Whilst Seinfeld attempted to produce a meta-variant of the sitcom that would be an alienating vacuum ‘about nothing’, it succeeded instead in creating a more immersive and complete world and inspiring even greater fan devotion. Both Seinfeld and Curb echo the actor/character meshes at play in the works of Trecartin, but perform the additional step of placing one foot out of the screen and into reality. In occupying the space of a Huyghe-type indifferent universe, the fan/witness is stripped of a portion of their subjectivity by its ambivalence – the part which they must give over to the work. Incorporated but ignored, one’s outline is dissolved, in a process akin to that undertaken by the Artaudian theatre of cruelty. The extra-anthropocentric interdependence of parts within the Huyghe universe is perhaps a sterile analogue to Haraway’s chthulucene of “rich multispecies assemblages”[5] that “entangle myriad temporalities and spatialities.” Whilst the tendency of postmodernism is one of admixture and deconstruction, it need not be one of paralysis and isolation, it may open up a space in which other forms can be glimpsed – rival fandoms and bizarro selves sensed in the peripheral vision umwelt of the shared universe, a shadow commons.

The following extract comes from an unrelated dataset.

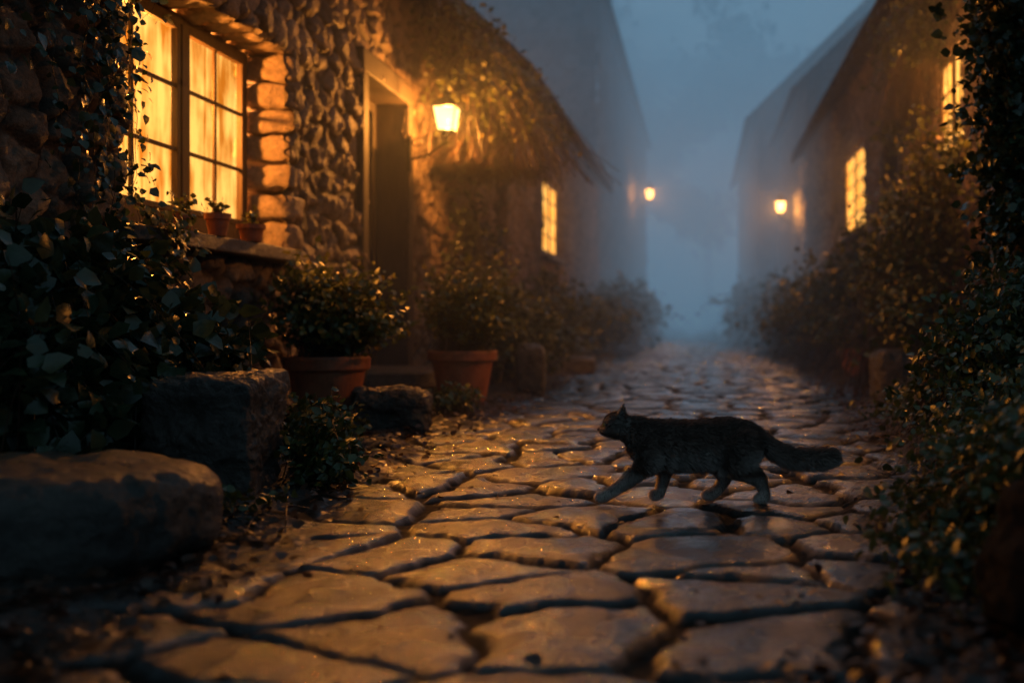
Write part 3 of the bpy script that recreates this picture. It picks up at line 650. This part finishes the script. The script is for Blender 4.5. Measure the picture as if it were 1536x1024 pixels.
# ---------------------------------------------------------------- cat
def cat(ox,oy):
    sv=[];sf=[]
    def ball(c,r3):
        bm=bmesh.new(); bmesh.ops.create_uvsphere(bm,u_segments=14,v_segments=10,radius=1)
        n0=len(sv)
        for v in bm.verts: sv.append((c[0]+v.co.x*r3[0],c[1]+v.co.y*r3[1],c[2]+v.co.z*r3[2]))
        for f in bm.faces: sf.append(tuple(n0+v.index for v in f.verts))
        bm.free()
    def chain(pts,fy=1.0,fz=1.0,steps=9):
        for a,b in zip(pts[:-1],pts[1:]):
            for i in range(steps+1):
                q=i/steps; p=[a[k]*(1-q)+b[k]*q for k in range(4)]
                ball((p[0],p[1],p[2]),(p[3],p[3]*fy,p[3]*fz))
    chain([(-.255,0,.248,.040),(-.215,0,.228,.050),(-.17,0,.206,.062),(-.12,0,.194,.071),(-.05,0,.190,.073),(.02,0,.193,.075),(.08,0,.199,.075),(.13,0,.198,.068),(.17,0,.198,.048)],.80)
    chain([(-.205,0,.190,.045),(-.15,0,.162,.052),(-.05,0,.160,.056),(.05,0,.165,.054)],.8)
    ball((-.280,-.004,.254),(.048,.046,.042)); ball((-.306,-.006,.241),(.028,.032,.023)); ball((-.322,-.008,.238),(.018,.020,.015))
    ball((-.268,-.028,.238),(.028,.024,.024)); ball((-.268,.022,.238),(.028,.022,.024))
    for sy in (-1,1):
        for i in range(8):
            q=i/7; ball((-.268+.010*q,-.004+sy*(.027+.005*q),.282+.040*q),(.020*(1-q*.9),.009*(1-q*.7),.010))
    n=-.033;f=.033
    chain([(-.165,n,.175,.044),(-.180,n,.125,.032),(-.235,n,.075,.0225),(-.290,n,.038,.018),(-.318,n,.024,.019),(-.334,n,.020,.0165)])
    chain([(-.135,f,.165,.042),(-.115,f,.112,.029),(-.128,f,.055,.020),(-.137,f,.022,.018),(-.158,f,.016,.017)])
    chain([(.115,f,.180,.056),(.055,f,.128,.038),(.085,f,.075,.023),(.060,f,.035,.018),(.040,f,.018,.018),(.018,f,.015,.016)])
    chain([(.130,n,.185,.062),(.115,n,.125,.045),(.165,n,.092,.027),(.198,n,.075,.022),(.212,n,.035,.017),(.212,n,.018,.018),(.190,n,.015,.0165)])
    chain([(.165,0,.222,.028),(.205,0,.200,.025),(.245,-.005,.168,.025),(.295,-.01,.148,.027),(.35,-.015,.141,.028),(.40,-.02,.145,.027),(.435,-.02,.150,.018)])
    me=bpy.data.meshes.new('tmp'); me.from_pydata(sv,[],sf); tmp=link(bpy.data.objects.new('tmp',me))
    m=tmp.modifiers.new('r','REMESH'); m.mode='VOXEL'; m.voxel_size=.0045
    m=tmp.modifiers.new('s','SMOOTH'); m.factor=.6; m.iterations=8
    bpy.context.view_layer.update(); dg=bpy.context.evaluated_depsgraph_get()
    bm_=bpy.data.meshes.new_from_object(tmp.evaluated_get(dg)); bpy.data.objects.remove(tmp)
    zmin=min(v.co.z for v in bm_.vertices)
    mm=M('cat_skin'); mm.pbr((.12,.10,.088),.8,mm.bump(mm.noise(120,4),.6,.004),.2)
    bm_.materials.clear(); bm_.materials.append(mm.m)
    for p in bm_.polygons: p.use_smooth=True
    E=bpy.data.objects.new('cat',bm_); bm_.name='cat'; link(E); E.location=(ox,oy,-zmin-.004)
    tag(E,'dark grey fluffy cat walking across wet cobbles','cat')
    bm_.calc_loop_triangles()
    V=np.array([v.co[:] for v in bm_.vertices]); Nn=np.array([v.normal[:] for v in bm_.vertices]); Tr=np.array([t.vertices[:] for t in bm_.loop_triangles])
    A=np.linalg.norm(np.cross(V[Tr[:,1]]-V[Tr[:,0]],V[Tr[:,2]]-V[Tr[:,0]]),axis=1)
    r=np.random.default_rng(9); K=80000; ti=r.choice(len(Tr),K,p=A/A.sum()); u=r.random(K);v=r.random(K); fl=u+v>1;u[fl]=1-u[fl];v[fl]=1-v[fl]
    P=V[Tr[ti,0]]*(1-u-v)[:,None]+V[Tr[ti,1]]*u[:,None]+V[Tr[ti,2]]*v[:,None]
    N=nz(Nn[Tr[ti,0]]*(1-u-v)[:,None]+Nn[Tr[ti,1]]*u[:,None]+Nn[Tr[ti,2]]*v[:,None])
    leg=sst(.14,.08,P[:,2])*(P[:,0]<.235); tail=(P[:,0]>.20)&(P[:,2]>.11); head=P[:,0]<-.235
    flow=np.stack([1-leg*.9,0*leg,-.25-leg*1.0],1)
    L=.022+.016*sst(.17,.11,P[:,2])*(1-leg); L=np.where(tail,.025,L); L=L*(1-.6*leg); L=np.where(head&(P[:,2]>.2),.010,L)
    L=L*r.uniform(.6,1.35,K)
    clump=fbm(P,45,2,77)[:,None]
    flow=flow-N*(flow*N).sum(1)[:,None]; D=nz(nz(flow)+N*(.50+.40*clump)+r.normal(size=(K,3))*.2)
    S=nz(np.cross(D,N))*.0007
    Q=np.stack([P-S,P+S,P+D*L[:,None]*.6+S*.7,P+D*L[:,None]+np.array([0,0,-1.])*L[:,None]*.15],1).reshape(-1,3)
    i=np.arange(K)*4; Fq=np.stack([i,i+1,i+2,i+3],1)
    fm=M('cat_fur'); t=fm.attr('tone')
    fm.pbr(fm.ramp(t,[(0,(.11,.085,.073)),(.7,(.37,.285,.24)),(.9,(.48,.38,.32)),(1,(.60,.49,.40))]),.4,None,.5)
    paw=(P[:,2]<.045)
    stripe=.05*np.sin(P[:,0]*95+3*vnoise(P,14,5))
    tone=np.where(paw,r.uniform(.7,1,K),np.clip(r.uniform(.05,.75,K)+stripe-.1*sst(.2,.27,P[:,2]),0,.85))
    fo=fast('fur',Q,Fq,fm.m,None,{'tone':np.repeat(tone,4)}); fo.parent=E
    eye=M('cat_eye'); eye.pbr((.25,.2,.05),.08,None,.8)
    nm=M('cat_nose'); nm.pbr((.05,.025,.025),.3)
    for nme,loc,rad,mt in (('eye',(-.316,-.026,.257),.0078,eye.m),('eye',(-.316,.014,.257),.0078,eye.m),('nose',(-.339,-.008,.241),.006,nm.m)):
        bm2=bmesh.new(); bmesh.ops.create_uvsphere(bm2,u_segments=12,v_segments=8,radius=rad); me=bpy.data.meshes.new(nme); bm2.to_mesh(me); bm2.free(); me.materials.append(mt)
        eo=link(bpy.data.objects.new(nme,me)); eo.location=loc; eo.parent=E
    return E
cat(0,3.32)
# ---------------------------------------------------------------- mist volumes
def mist(name,lo,hi,dens,em,anis,label):
    b=B(); b.box(lo,hi)
    m=M(name); v=m.n('ShaderNodeVolumePrincipled'); v.inputs['Density'].default_value=dens; v.inputs['Color'].default_value=(.75,.85,.95,1); v.inputs['Anisotropy'].default_value=anis
    v.inputs['Emission Strength'].default_value=em[3]; v.inputs['Emission Color'].default_value=(em[0],em[1],em[2],1)  # volume glows by itself, standing in for dusk skylight scattered in fog
    m.l(v.outputs[0],m.out.inputs['Volume'])
    o=b.obj(name,m.m); tag(o,label,'fog',kind='structure'); return o
mist('mist',(-40,5.0,-.1),(40,140,12),.014,(.06,.15,.24,.002),.5,'thin evening mist filling the lane')
mist('fog_bank',(-39,17,-.08),(39,139,17),.034,(.065,.155,.235,.044),.2,'blue fog bank at the end of the lane')
# ---------------------------------------------------------------- world
w=bpy.data.worlds.new('World'); scene.world=w; w.use_nodes=True; nt=w.node_tree
bg=nt.nodes['Background']; tc=nt.nodes.new('ShaderNodeTexCoord'); mp=nt.nodes.new('ShaderNodeMapping'); mp.inputs['Scale'].default_value=(2.6,2.6,5)
ns=nt.nodes.new('ShaderNodeTexNoise'); ns.inputs['Scale'].default_value=1.8; ns.inputs['Detail'].default_value=5
cr=nt.nodes.new('ShaderNodeValToRGB'); cr.color_ramp.elements[0].position=.38; cr.color_ramp.elements[0].color=(.035,.080,.115,1); cr.color_ramp.elements[1].position=.62; cr.color_ramp.elements[1].color=(.17,.29,.38,1)
nt.links.new(tc.outputs['Generated'],mp.inputs[0]); nt.links.new(mp.outputs[0],ns.inputs['Vector']); nt.links.new(ns.outputs['Fac'],cr.inputs[0]); nt.links.new(cr.outputs[0],bg.inputs['Color']); bg.inputs['Strength'].default_value=.75
# ---------------------------------------------------------------- camera
cd=bpy.data.cameras.new('camera'); co=link(bpy.data.objects.new('camera',cd)); co.location=(0,0,.6); co.rotation_euler=(math.radians(90),0,0)
cd.lens=35; cd.sensor_width=36; cd.shift_x=-.184; cd.shift_y=-.021; cd.clip_start=.05; cd.clip_end=600
cd.dof.use_dof=True; cd.dof.focus_distance=3.7; cd.dof.aperture_fstop=1.3
scene.camera=co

[1] Seinfeld. “The Pitch.” Season 4, Episode 3. Directed by Tom Cherones. Written by Larry David. NBC, September 16, 1992.
[2] Seinfeld. “The Bizarro Jerry.” Season 8, Episode 3. Directed by Andy Ackerman. Written by David Mandel. NBC, October 3, 1996.
[3] Mike Conroy, 500 Comicbook Villains (London: Collins & Brown, 2004), 244.
[4] Nicholas Mirzoeff, Seinfeld (London: BFI TV Classics, 2007), 86.